The Treasury audit of Rosselló’s tax returns for two years he was living stateside stands on even shakier ground. It grew out of questions, fueled mostly by the Popular Democratic Party, of whether the former governor met local requirements of retaining his residency while living stateside in order to qualify to run for governor.

You don’t have to be an accountant to know that being a "bona-fide Puerto Rico resident," the requirement for running for governor, is as much a state of mind as anything else, while filing taxes on income earned in a particular state is another matter entirely. Yet that simple disconnect, that Rosselló said he was a resident in candidacy filings while claiming non-Puerto Rico residency status on stateside tax returns, is the entire basis for the audit.

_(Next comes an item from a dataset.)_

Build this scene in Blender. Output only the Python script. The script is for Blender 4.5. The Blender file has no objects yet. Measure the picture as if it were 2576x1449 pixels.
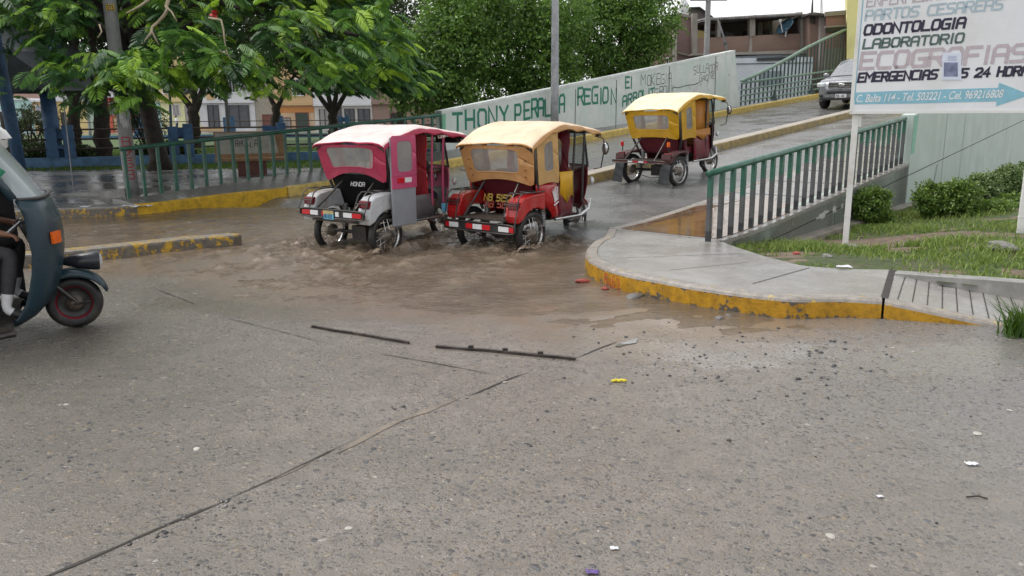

It was a stupid move by the Treasury to make in an election year, and will probably win Rosselló sympathy among voters. Treasury, after all, by its very nature is probably the most hated of government agencies.

The lawsuit against current and former mayors, the great majority of the NPP, also appears petty. In nearly all the cases, the biggest requirement for a mayoral pay raise, that municipal assemblies approve the hikes, was met. The justification for the suit, given by Justice Secretary Anabelle Rodríguez, was so technical that perhaps only an accountant could understand it.

The view of the suit as unwarranted was underlined the next day when Comptroller Manuel Díaz Saldaña awarded two of the mayors high marks for their handling of their town budgets. ?

Finally, despite the administration focus on battling public corruption, in only a few instances has Justice referred to the SIP cases that resulted in the filing of substantial corruption charges against figures not already indicted by federal authorities.

The relative light charges filed recently against three NPP-linked figures who have not been indicted by federal authorities also indicate that prosecutors may just be reaching at straws. One defense attorney has suggested that the SIP lacks jurisdiction, and that the charges his client faces were an administrative matter better suited to the Government Ethics Office to handle through a monetary fine.

The election campaign is heating up. It’s true that many of the NPP complaints about political persecution are simply a shrill response to the good work of the federal prosecutors who have done much to cleanup corruption within local government and political parties.

Just as true, the recent avalanche of actions by the commonwealth government taken against Rosselló, the NPP and former officials linked to the two-term ex-governor and pro-statehood party is also timed to the campaign season. Gov. Calderón may be a lame duck, but her administration is still PDP.

Much of the gubernatorial race may come down to how the public views the actions of the commonwealth against Rosselló and other NPP figures, as well as the more serious developments at federal court in Hato Rey.